ISI paid scribe to kill India envoy
Kabul, Jan. 31: Pakistan’s Inter-Services Intelligence had allegedly offered $1.5 million to an Afghan journalist to assassinate India’s ambassador to Afghanistan, Mr Jayant Prasad, and $0.8 to kill Baloch leader, Mr Brahmdagh Bugti.
In an interview that was to be aired on a Punjab-based television network on Monday, Mr Nawab Momand, who has worked with many leading media organisations, reveals that the ISI gave the money to a Kabul jeweller to be paid to him on the day he kills Mr Brahmdagh Bugti, the grandson of the legendary Baloch leader, Nawab Akbar Khan Bugti.
But being true to his Pathan tradition of protecting a person seeking shelter, Mr Momand did not kill Mr Brahmdagh Bugti and instead got in touch with the authorities.
The authorities recorded his further conversations with ISI contact man Haji Ayub, who gave them the slip when they tried to arrest him.
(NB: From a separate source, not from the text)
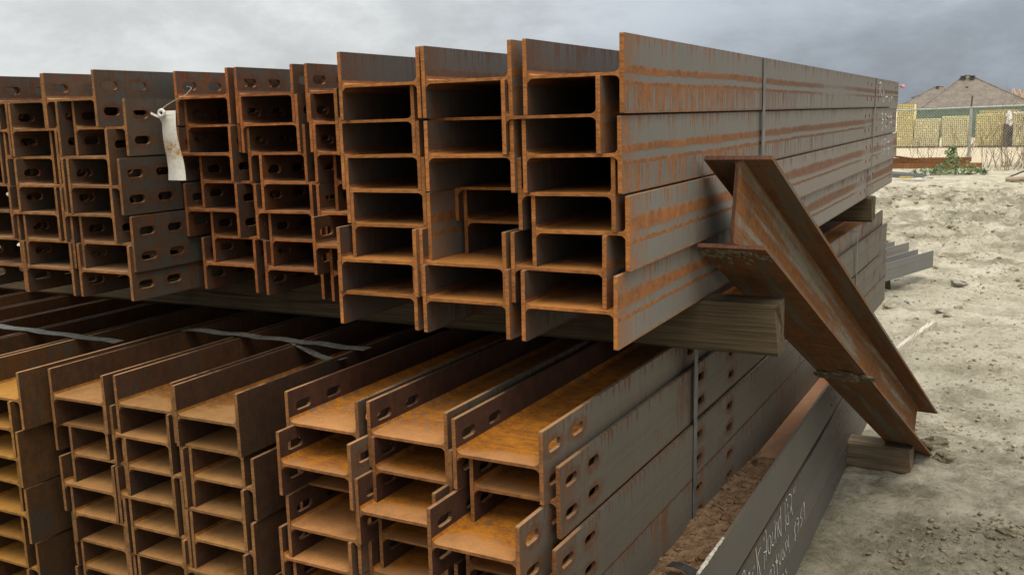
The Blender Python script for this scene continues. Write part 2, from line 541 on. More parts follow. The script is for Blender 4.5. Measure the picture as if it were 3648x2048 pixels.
X = {
 'A': [[-1.0788, -0.865, -0.636], [-1.1081, -0.893, -0.68], [-1.0984, -0.8641, -0.642], [-1.0887, -0.8738, -0.6589], [-1.079, -0.8641, -0.635], [-1.0984, -0.8932, -0.6783], [-1.1081, -0.8835, -0.651]],
 'B': [[-1.8051, -1.5942, -1.376], [-1.7954, -1.5845, -1.3624], [-1.8051, -1.5748, -1.3527], [-1.7566, -1.5344, -1.326], [-1.797, -1.5554, -1.3526], [-1.7372, -1.5263, -1.3251], [-1.767, -1.536, -1.3154]],
 'C': [[-2.48, -2.277, -2.077], [-2.43, -2.217, -1.998], [-2.475, -2.27, -2.043], [-2.4458, -2.2109, -1.997], [-2.4555, -2.2486, -2.0331], [-2.4264, -2.2052, -1.989], [-2.4167, -2.2148, -1.997]],
 'D': [[-1.1828, -0.9705, -0.7451], [-1.1697, -0.96, -0.7235], [-1.19, -0.9697, -0.75], [-1.1689, -0.955, -0.717], [-1.19, -0.9696, -0.748], [-1.1688, -0.955, -0.717]],
 'E': [[-1.8721, -1.6653, -1.4622], [-1.898, -1.6789, -1.4718], [-1.843, -1.641, -1.444], [-1.868, -1.673, -1.47], [-1.8419, -1.6432, -1.45], [-1.862, -1.6681, -1.4694], [-1.8419, -1.6432, -1.445], [-1.868, -1.67, -1.4694], [-1.842, -1.6432, -1.445], [-1.868, -1.67, -1.4694]],
 'F': [[-2.514, -2.304, -2.094], [-2.548, -2.3364, -2.1264], [-2.5336, -2.3236, -2.112], [-2.57, -2.36, -2.15], [-2.532, -2.322, -2.112], [-2.57, -2.36, -2.15], [-2.535, -2.325, -2.115], [-2.57, -2.36, -2.15], [-2.535, -2.325, -2.115], [-2.57, -2.36, -2.15]],
}
Y = {
 'A': [(1.70, 1.69, 1.687), (1.72, 1.76, 1.68), (1.72, 1.69, 1.69), (1.72, 1.82, 1.70), (1.72, 1.84, 1.71), (1.69, 1.70, 1.70), (1.70, 1.69, 1.687)],
 'B': [(1.93, 1.93, 1.94), (1.95, 1.93, 1.93), (1.925, 1.94, 1.93), (1.95, 1.935, 1.97), (1.925, 1.93, 1.93), (1.955, 1.945, 1.87), (1.945, 1.93, 1.92)],
 'C': [(1.75, 1.75, 1.745), (1.75, 1.74, 1.765), (1.75, 1.755, 1.74), (1.745, 1.735, 1.73), (1.75, 1.735, 1.73), (1.745, 1.74, 1.745), (1.74, 1.735, 1.735)],
 'D': [(1.575, 1.58, 1.546), (1.524, 1.575, 1.572), (1.61, 1.525, 1.452), (1.54, 1.58, 1.535), (1.535, 1.56, 1.54), (1.55, 1.56, 1.54)],
}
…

Thereafter, the ISI stepped up pressure on him, setting a month-long deadline to finish the job, Mr Momand reveals.
When he failed to carry out the order, the ISI reportedly threatened to abduct and eliminate his family. Fearing this, Mr Momand and his family fled Kabul and are now living incognito.
With his career ruined, Mr Momand says he has been forced to seek refuge with the UN High Commissioner for Refugees.
Ever since his grandfather Nawab Akbar Bugti was killed allegedly by Pakistan troops in August 2006, Mr Brahmdagh Bugti has remained underground in Pakistan. It is alleged that he is running the Baloch Liberation Movement from Afghanistan with the support of India’s external intelligence agency — the Research and Analysis Wing — and the Afghan government.
Pakistan has alleged that RAW provided Mr Brahmdagh Bugti with a passport, money and arms to run the insurgency movement in Balochistan.